Efforts to compel the oil majors to detail in public exactly how much they pay to state institutions in every country they operate have failed time and again. They have failed because the likes of Exxon, Chevron, Shell and BP don't want the citizens of Nigeria, Azerbaijan, Congo, or wherever, to know how much their rulers are wasting. Instead, they mouth platitudes about adhering to the rule of law, confidentiality, etc. etc. Ditto oil industry lobby against carbon taxes, fuel economy standards on vehicles in the US and efforts to prevent methane leakage during fracking. The hypocrisy is breathtaking.

4 – Improve the coffee

I don't know what it is about Big Oil and Bad Coffee. Exxon, Chevron, BP and Shell all reported profits of over $2 billion in the first quarter of 2019 alone, but apparently none of these companies has the ability to serve decent coffee in their offices. Vending machines dispensing foul-tasting, instant coffee are the norm. Guests are often expected to drink dishwater from polystyrene cups. Powdered milk, or worse, powdered vegetable creamer, products last seen being airlifted in sacks to hungry Tigreans in the relief effort for the Ethiopian famine of 1985, are still used in Chevron pantries.
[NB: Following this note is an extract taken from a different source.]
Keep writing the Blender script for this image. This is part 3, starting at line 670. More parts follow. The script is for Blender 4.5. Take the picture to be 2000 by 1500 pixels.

Not one of the American or British oil majors appears to have invested in a decent espresso or cappuccino machine anywhere in its global operations. Yes, things are different at Total and ENI, but surely all these highly profitable companies could spend something on decent coffee, a luxury which is the norm in the wider business world? If only to prevent their proud staff having chronic bad breath. With his Italian heritage, Mr DiNapoli could certainly put this to a shareholder vote, or report Exxon CEO Darren W. Woods to the International Criminal Court for caffeinated crimes against humanity. Maybe Illy or Lavazza could join Greenpeace and the Extinction Rebellion in pressuring the oil companies to mend their ways?

Mr DiNapoli was right to say that if the oil companies want to stay in business long-term they need to change how they're doing things. How long this will take, remains to be seen. In the meantime, if they could fix the coffee and fix the attitude, that would be a great start.